Lo que hace tan poderosa esta tercera entrega no es solo su visión única del apocalipsis ni su ejecución técnica —prodigiosa, tensa y hermosamente repugnante—. Lo que la distingue es que Boyle, a sus casi 70 años, no dirige para impresionar con violencia gratuita ni para mantener vivo un universo explotable. Lo que hace es contar, creativamente, a través del lenguaje del terror, una idea que lo obsesiona: incluso cuando todo colapsa, la maquinaria del orden sigue funcionando.

La preparación para la violencia persiste. Las botas siguen marchando. Las jerarquías de violencia se aferran a lo que parece ser nuestra naturaleza. El caos no nos da miedo. Nos aterra el orden que sobrevive al colapso.

Esa idea conecta con otra de las películas más inquietantes que vi este año: Sinners, que también se atreve a exponer, desde la creatividad visual y narrativa, un problema estructural latente. Ambas se atreven a lo mismo: a mostrarnos la muerte. A decirnos que hay algo en juego. Que hay vidas en riesgo. Y que, por lo tanto, hay emoción.

En cambio, muchas de las franquicias actuales se niegan a matar. Se niegan a cerrar. No hay muerte porque hay planes para una “Fase 15” o para revivir a un héroe en otra línea

temporal. Pero cuando no hay nada que perder, tampoco hay por qué emocionarse. Entonces, el espectador —yo, todos— se convierte en un soldado alienado, marchando a ver otra película de superhéroes, otra más de Jurassic Park, para olvidarla al salir y seguir con su vida. Como dice el padre de Spike en la película: “una muerte más, y se te hará más fácil”.

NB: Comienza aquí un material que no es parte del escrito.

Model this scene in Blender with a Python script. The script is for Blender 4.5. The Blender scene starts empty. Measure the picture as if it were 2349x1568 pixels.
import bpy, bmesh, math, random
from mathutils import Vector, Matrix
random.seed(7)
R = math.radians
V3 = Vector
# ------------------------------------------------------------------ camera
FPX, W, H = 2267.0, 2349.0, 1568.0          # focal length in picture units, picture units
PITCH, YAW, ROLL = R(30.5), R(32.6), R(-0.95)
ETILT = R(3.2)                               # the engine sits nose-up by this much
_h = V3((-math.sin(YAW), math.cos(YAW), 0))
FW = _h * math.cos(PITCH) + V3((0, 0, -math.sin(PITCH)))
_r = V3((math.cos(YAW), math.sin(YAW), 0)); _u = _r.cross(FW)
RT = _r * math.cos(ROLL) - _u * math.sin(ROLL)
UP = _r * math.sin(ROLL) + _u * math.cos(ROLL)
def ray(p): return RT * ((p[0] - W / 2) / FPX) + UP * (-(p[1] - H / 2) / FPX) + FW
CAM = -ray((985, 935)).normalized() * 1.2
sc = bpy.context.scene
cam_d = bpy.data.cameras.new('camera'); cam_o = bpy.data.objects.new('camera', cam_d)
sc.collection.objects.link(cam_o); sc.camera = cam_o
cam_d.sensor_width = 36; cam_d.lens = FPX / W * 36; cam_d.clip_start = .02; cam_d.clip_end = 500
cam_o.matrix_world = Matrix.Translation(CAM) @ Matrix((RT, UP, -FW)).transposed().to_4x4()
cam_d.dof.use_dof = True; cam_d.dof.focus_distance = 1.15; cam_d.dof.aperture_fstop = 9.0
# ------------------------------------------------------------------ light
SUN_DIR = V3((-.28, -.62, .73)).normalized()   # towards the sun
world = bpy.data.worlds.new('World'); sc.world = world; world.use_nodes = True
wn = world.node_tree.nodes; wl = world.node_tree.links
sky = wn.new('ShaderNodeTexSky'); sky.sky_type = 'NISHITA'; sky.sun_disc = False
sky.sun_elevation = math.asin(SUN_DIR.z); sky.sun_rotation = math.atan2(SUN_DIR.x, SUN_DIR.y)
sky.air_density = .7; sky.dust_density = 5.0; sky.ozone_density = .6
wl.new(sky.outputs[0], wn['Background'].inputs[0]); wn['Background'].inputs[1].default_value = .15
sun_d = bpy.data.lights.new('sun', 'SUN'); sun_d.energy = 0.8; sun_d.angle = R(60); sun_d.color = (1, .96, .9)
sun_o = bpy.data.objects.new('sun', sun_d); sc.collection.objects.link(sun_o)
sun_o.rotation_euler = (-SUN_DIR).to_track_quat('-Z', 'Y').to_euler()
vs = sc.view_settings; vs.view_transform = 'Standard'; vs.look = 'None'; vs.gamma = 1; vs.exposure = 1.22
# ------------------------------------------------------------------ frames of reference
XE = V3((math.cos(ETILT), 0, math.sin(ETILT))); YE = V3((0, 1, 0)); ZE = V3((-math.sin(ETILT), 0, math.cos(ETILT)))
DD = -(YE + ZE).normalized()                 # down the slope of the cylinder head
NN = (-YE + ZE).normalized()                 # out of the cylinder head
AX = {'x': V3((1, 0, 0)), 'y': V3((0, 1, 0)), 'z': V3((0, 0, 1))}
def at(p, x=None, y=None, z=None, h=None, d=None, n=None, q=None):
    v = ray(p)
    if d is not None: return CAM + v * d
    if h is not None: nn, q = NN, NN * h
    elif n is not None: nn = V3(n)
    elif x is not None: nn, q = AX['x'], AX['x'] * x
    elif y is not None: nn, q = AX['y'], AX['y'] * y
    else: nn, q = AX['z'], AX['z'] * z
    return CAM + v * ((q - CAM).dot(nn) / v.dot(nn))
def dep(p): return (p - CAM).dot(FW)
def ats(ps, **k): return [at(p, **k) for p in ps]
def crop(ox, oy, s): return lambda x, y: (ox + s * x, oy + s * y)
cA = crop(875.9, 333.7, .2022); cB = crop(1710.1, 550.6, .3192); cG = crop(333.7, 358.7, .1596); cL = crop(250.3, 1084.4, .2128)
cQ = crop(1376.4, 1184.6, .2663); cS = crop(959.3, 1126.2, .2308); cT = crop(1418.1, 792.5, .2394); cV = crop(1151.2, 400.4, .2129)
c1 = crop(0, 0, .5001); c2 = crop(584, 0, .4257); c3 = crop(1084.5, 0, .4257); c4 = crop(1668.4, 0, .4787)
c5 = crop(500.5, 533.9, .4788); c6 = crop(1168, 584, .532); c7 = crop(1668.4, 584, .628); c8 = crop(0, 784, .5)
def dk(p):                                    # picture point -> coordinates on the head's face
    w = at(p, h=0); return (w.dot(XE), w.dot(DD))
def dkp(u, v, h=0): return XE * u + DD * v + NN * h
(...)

Y sí, matar esas películas se ha vuelto fácil. Porque ya no hay emoción. Ni duelo. Ni asombro.

Tal vez por eso amo el cine de terror.

Porque no le debe obediencia a los juguetes licenciados ni a los multiversos eternos. Porque, al no tener el peso de sostener una línea de consumo, puede arriesgar. Puede incomodar. Puede mostrar la muerte.

Y al hacerlo, me recuerda que la muerte existe —memento mori—, pero también me obliga a sentir, a estremecerme, a amar lo que aún está vivo —memento amori—.

Amo el cine.

Amo el terror.

Amo la muerte.

Y aunque a veces esta relación sea masoquista, no deja de ser otra cosa que eso: una prueba de que sigo vivo, que el cine sigue vivo.